I like this format, because it's given me the opportunity to voice a few opinions on quality and/or whatever else is on our minds. Like Mr. Pinion for example, he wanted me to be sure and tell you he's not violent, just frustrated. I would like to use real names in future issues of this newsletter, but that's up to you. Time will tell.

A couple of coworkers told me they think the company is setting us up to fail by over working us to drive the quality of our vehicles down. So that when or if they close the plant they can point the finger at the work force and not at themselves. I don't know if the company would stoop that low, but I thought it was worth mentioning.

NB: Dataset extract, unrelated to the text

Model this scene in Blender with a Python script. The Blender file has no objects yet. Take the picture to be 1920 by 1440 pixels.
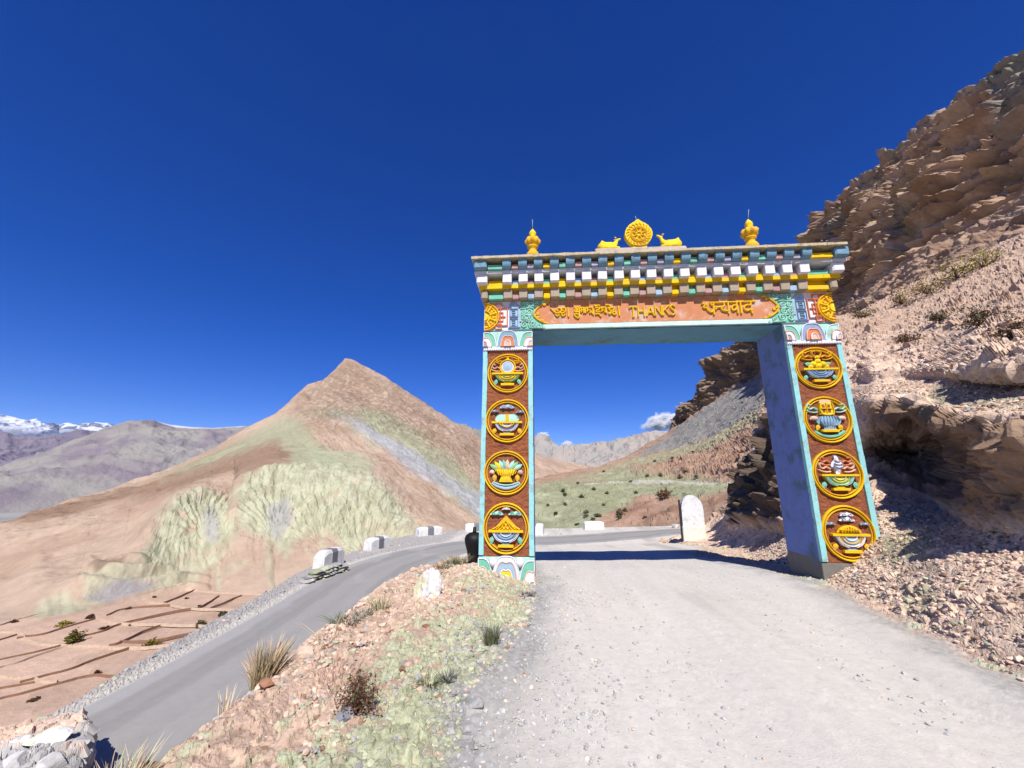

Now if these people would show up at our union meetings and voice these same concerns, we might not be at the mercy of this heartless company and their union hacks.

I wouldn't put it past the company to continue eliminating jobs and over work us until we demand union leaders get out of their bed and start standing up for us. From the look of things, that's not going to happen. So we'll have to wait until our June 2002 elections to pull the sheets out from under them and hope new leaders are more sympathetic to the memberships concerns than managements. "Two down and five to go, big time."